Is there a penalty when a plan administrator does not cash-out the low balance accounts timely? (Assuming the plan document calls for it)

Obviously, it is a failure to follow the plan document. But has either service assessed penalties when the PA doesn't keep up with it? Or is it just "get it done" when it's discovered?

QKA, QPA, CPC, ERPA

Two wrongs don't make a right, but three rights make a left.

Posted

No empirical experience. I think what the IRS would do depends on the circumstances and the auditor. As you have observed, the IRS could assert disqualification

Posted

Defined benefit plans often contain provisions saying that benefits worth less than $5,000 "shall" be cashed out. Remember - the sponsor cannot be permitted any discretion for such things! As Yoda should have said, "Do. Or do not. There is no maybe."

Always check with your actuary first!

Posted
I agree with My 2 cents (and Yoda). Look at the highlighted language below from the 1.411(d)-4.


I have included the failure to cash out as an item in a VCP previously with several other issues. It is not mentioned specifically in EPCRS and the correction, which was accepted, was to just go ahead and cash out everyone in a single year.


Q-4: May a plan provide that the employer may, through the exercise of discretion, deny a participant a section 411(d)(6) protected benefit for which the participant is otherwise eligible?


A-4: (a) In general. Except as provided in paragraph (d) of Q&A-2 of this section with respect to certain employee stock ownership plans, a plan that permits the employer, either directly or indirectly, through the exercise of discretion, to deny a participant a section 411(d)(6) protected benefit provided under the plan for which the participant is otherwise eligible (but for the employer's exercise of discretion) violates the requirements of section 411(d)(6). A plan provision that makes a section 411(d)(6) protected benefit available only to those employees as the employer may designate is within the scope of this prohibition. Thus, for example, a plan provision under which only employees who are designated by the employer are eligible to receive a subsidized early retirement benefit constitutes an impermissible provision under section 411(d)(6). In addition, a pension plan that permits employer discretion to deny the availability of a section 411(d)(6) protected benefit violates the definitely determinable requirement of section 401(a), including section 401(a)(25). See § 1.401-1(b)(1)(i). This is the result even if the plan specifically limits the employer's discretion to choosing among section 411(d)(6) protected benefits, including optional forms of benefit, that are actuarially equivalent. In addition, the provisions of sections 411(a)(11) and 417(e) that allow a plan to make involuntary distributions of certain amounts are not excepted from this limitation on employer discretion. Thus, for example, a plan may not permit employer discretion with respect to whether benefits will be distributed involuntarily in the event that the present value of the employee's benefit is not more than the cash-out limit in effect under § 1.411(a)-11©(3)(ii) within the meaning of sections 411(a)(11) and 417(e). (An exception is provided for such provisions with respect to the nondiscrimination requirements of section 401(a)(4). See § 1.401(a)(4)-4(b)(2)(ii)©.)

Posted

It's now on the DOL "audit list" to check to see if cash-outs have been processed and processed consistently. I've had client's DOL auditors question that a number of times in the last year or so.

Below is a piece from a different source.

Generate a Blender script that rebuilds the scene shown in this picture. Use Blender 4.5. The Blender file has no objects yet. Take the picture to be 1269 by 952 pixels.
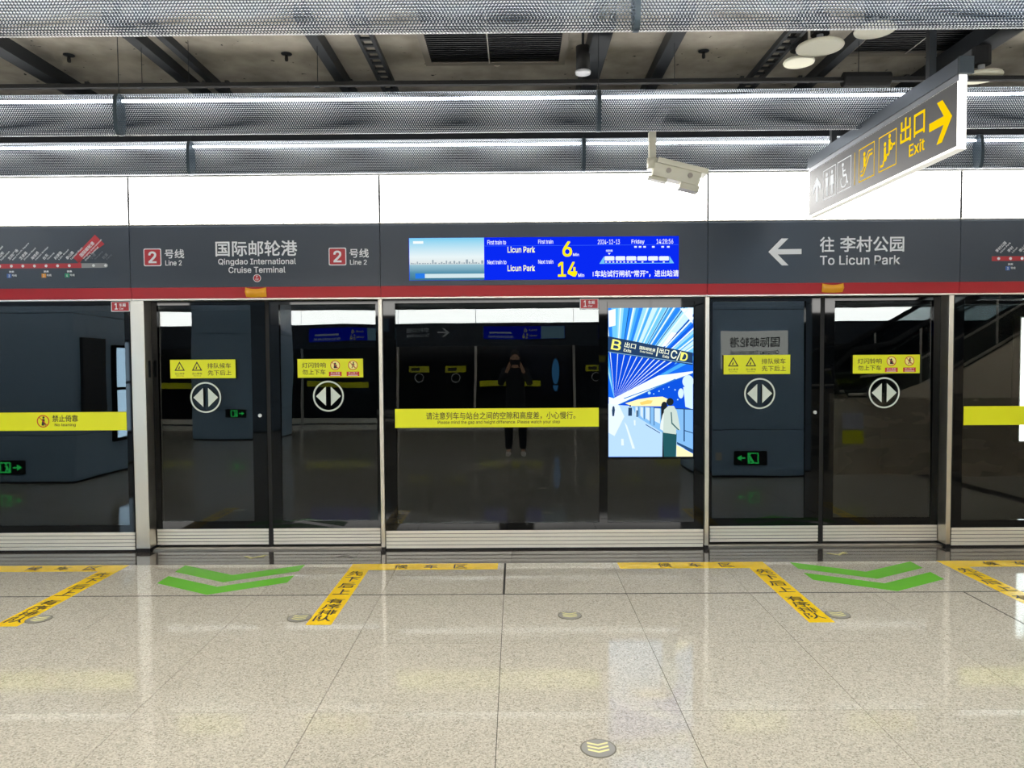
import bpy, bmesh, math, random
from mathutils import Vector, Matrix
random.seed(7)
SC = bpy.context.scene
COL = SC.collection

# ------------------------------------------------------------------ camera
FPX, IW, IH = 925.0, 1269.0, 952.0
YAW, PIT, ROL, EYE = -.0049, .0389, -.0068, 1.56
_d = Vector((math.sin(YAW) * math.cos(PIT), math.cos(YAW) * math.cos(PIT), -math.sin(PIT)))
_r0 = _d.cross(Vector((0, 0, 1))).normalized(); _u0 = _r0.cross(_d)
_r = math.cos(ROL) * _r0 + math.sin(ROL) * _u0
_u = -math.sin(ROL) * _r0 + math.cos(ROL) * _u0
CAM = Vector((0, 0, EYE))
cd = bpy.data.cameras.new('camera'); cam = bpy.data.objects.new('camera', cd); COL.objects.link(cam)
cd.sensor_fit = 'HORIZONTAL'; cd.sensor_width = 36.0; cd.lens = 36.0 * FPX / IW
cd.clip_start = .02; cd.clip_end = 100
m3 = Matrix((_r, _u, -_d)).transposed()
cam.matrix_world = Matrix.Translation(CAM) @ m3.to_4x4()
SC.camera = cam

# ------------------------------------------------------------------ world, exposure
w = bpy.data.worlds.new('world'); SC.world = w; w.use_nodes = True
w.node_tree.nodes['Background'].inputs[0].default_value = (.80, .86, .95, 1)
w.node_tree.nodes['Background'].inputs[1].default_value = .12
SC.view_settings.view_transform = 'Standard'; SC.view_settings.look = 'None'
SC.view_settings.gamma = 1; SC.view_settings.use_curve_mapping = False
SC.view_settings.exposure = 0.12
PANEL_POWER = 15.0        # luminous band above the screen doors, both sides of the platform
TUBE_POWER = 10.0        # light tubes inside the perforated baffles
FILL_POWER = 28.0         # unseen strips added over the rear platform to brighten the floor
SC.cycles.use_denoising = True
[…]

Also apparently on their list: uncashed checks. The DOL expects the same sort of "reasonable" search for those former employees as for "lost" participants - and some expect the uncashed checks to be redeposited into the plan's trust account. I've talked to several auditors (accounting firms) who all say they believe uncashed checks remain "plan assets" but they have yet to account for them in the audit (or to count the former employee as a participant until the check is cashed).